Dataset excerpt —
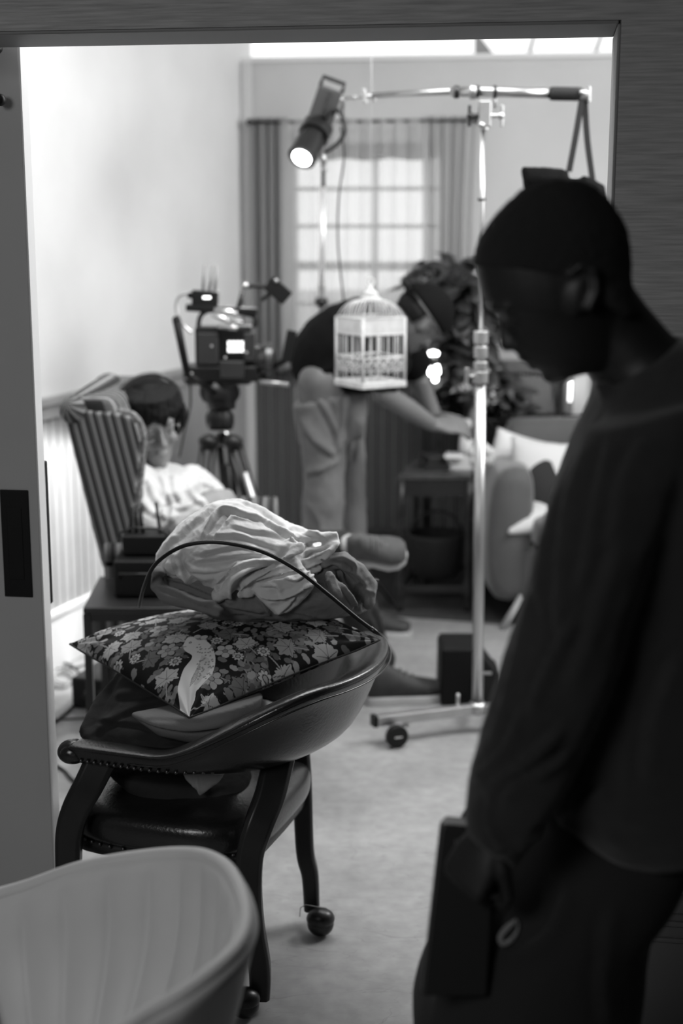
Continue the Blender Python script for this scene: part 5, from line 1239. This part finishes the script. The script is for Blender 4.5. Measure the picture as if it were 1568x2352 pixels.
g = G(); g.tube([B_, B_.lerp(C__, .30)], [.056, .056], 28); g.tube([B_.lerp(C__, .3), B_.lerp(C__, .55)], [.042, .042], 24); g.tube([B_.lerp(C__, .52), C__], [.05, .052], 28); g.build('snoot', M['blackm'], sl, auto=True)
g = G(); g.tube([C__-ax2*.002, C__+ax2*.004], .034, 28); g.build('lens', mat('lit_lens', .9, .3, emis=14), sl, label='glowing white front lens')
for (x, y) in ((700, 306), (722, 310)):
    g = G(); g.ball(P(x, y, 5.19), .010, 8); g.build('knob', M['chrome'], sl, smooth=True)
g = G(); yk = stroke([(785, 262), (792, 300), (775, 330), (745, 350)], 5.2); g.tube(yk, .008, 10); g.tube(stroke([(785, 262), (765, 250), (745, 270)], 5.2), .008, 10); g.build('yoke', M['blackm'], sl, smooth=True)
g = G(); g.tube([P(786, 228, 4.9), P(786, 262, 5.18)], .008, 10); g.tube([P(742, 352, 5.2), P(742, 376, 5.2)], .011, 12); g.build('spigot', M['steel'], sl, smooth=True)
g = G(); g.tube(stroke([(782, 290), (790, 360), (778, 450), (776, 560), (790, 700)], 5.25), .0035, 8); g.build('power_cord', M['cable'], sl, smooth=True)
ls = thing('light_stand', 'thin chrome light stand rising behind the bending man to the spotlight', 'light stand', V((PX(736, 5.75, .5).x, 5.75, 0)))
g = G(); g.tube([PX(742, 5.75, P(742, 352, 5.75).z), PX(742, 5.75, P(742, 432, 5.75).z)], .008, 12); g.build('top_tube', M['blackm'], ls, smooth=True)
g = G(); g.tube([PX(742, 5.75, P(742, 430, 5.75).z), PX(738, 5.75, P(738, 660, 5.75).z)], .0115, 12); g.build('middle_tube', mat('bright_tube', .9, .35, .6), ls, smooth=True)
g = G(); g.tube([PX(738, 5.75, P(738, 655, 5.75).z), PX(736, 5.75, .12)], .014, 12); g.build('lower_tube', M['steel'], ls, smooth=True)
for (x, y) in ((745, 388),):
    g = G(); g.ball(P(x, y, 5.7), .010, 8); g.build('knob', M['chrome'], ls, smooth=True)
g = G(); p = P(738, 690, 5.75); g.tube([p+V((0, 0, -.02)), p+V((0, 0, .01))], .026, 12); g.build('collar', M['blackm'], ls, smooth=True)
for a in (.3, 2.4, 4.5):
    x = PX(736, 5.75, .5).x; g = G(); g.tube([(x, 5.75, .42), (x+.32*math.cos(a), 5.75+.32*math.sin(a), .01)], .009, 8); g.build('leg', M['steel'], ls, smooth=True)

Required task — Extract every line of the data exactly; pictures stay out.

The answer —
Continue the Blender Python script for this scene: part 5, from line 1239. This part finishes the script. The script is for Blender 4.5. Measure the picture as if it were 1568x2352 pixels.
g = G(); g.tube([B_, B_.lerp(C__, .30)], [.056, .056], 28); g.tube([B_.lerp(C__, .3), B_.lerp(C__, .55)], [.042, .042], 24); g.tube([B_.lerp(C__, .52), C__], [.05, .052], 28); g.build('snoot', M['blackm'], sl, auto=True)
g = G(); g.tube([C__-ax2*.002, C__+ax2*.004], .034, 28); g.build('lens', mat('lit_lens', .9, .3, emis=14), sl, label='glowing white front lens')
for (x, y) in ((700, 306), (722, 310)):
    g = G(); g.ball(P(x, y, 5.19), .010, 8); g.build('knob', M['chrome'], sl, smooth=True)
g = G(); yk = stroke([(785, 262), (792, 300), (775, 330), (745, 350)], 5.2); g.tube(yk, .008, 10); g.tube(stroke([(785, 262), (765, 250), (745, 270)], 5.2), .008, 10); g.build('yoke', M['blackm'], sl, smooth=True)
g = G(); g.tube([P(786, 228, 4.9), P(786, 262, 5.18)], .008, 10); g.tube([P(742, 352, 5.2), P(742, 376, 5.2)], .011, 12); g.build('spigot', M['steel'], sl, smooth=True)
g = G(); g.tube(stroke([(782, 290), (790, 360), (778, 450), (776, 560), (790, 700)], 5.25), .0035, 8); g.build('power_cord', M['cable'], sl, smooth=True)
ls = thing('light_stand', 'thin chrome light stand rising behind the bending man to the spotlight', 'light stand', V((PX(736, 5.75, .5).x, 5.75, 0)))
g = G(); g.tube([PX(742, 5.75, P(742, 352, 5.75).z), PX(742, 5.75, P(742, 432, 5.75).z)], .008, 12); g.build('top_tube', M['blackm'], ls, smooth=True)
g = G(); g.tube([PX(742, 5.75, P(742, 430, 5.75).z), PX(738, 5.75, P(738, 660, 5.75).z)], .0115, 12); g.build('middle_tube', mat('bright_tube', .9, .35, .6), ls, smooth=True)
g = G(); g.tube([PX(738, 5.75, P(738, 655, 5.75).z), PX(736, 5.75, .12)], .014, 12); g.build('lower_tube', M['steel'], ls, smooth=True)
for (x, y) in ((745, 388),):
    g = G(); g.ball(P(x, y, 5.7), .010, 8); g.build('knob', M['chrome'], ls, smooth=True)
g = G(); p = P(738, 690, 5.75); g.tube([p+V((0, 0, -.02)), p+V((0, 0, .01))], .026, 12); g.build('collar', M['blackm'], ls, smooth=True)
for a in (.3, 2.4, 4.5):
    x = PX(736, 5.75, .5).x; g = G(); g.tube([(x, 5.75, .42), (x+.32*math.cos(a), 5.75+.32*math.sin(a), .01)], .009, 8); g.build('leg', M['steel'], ls, smooth=True)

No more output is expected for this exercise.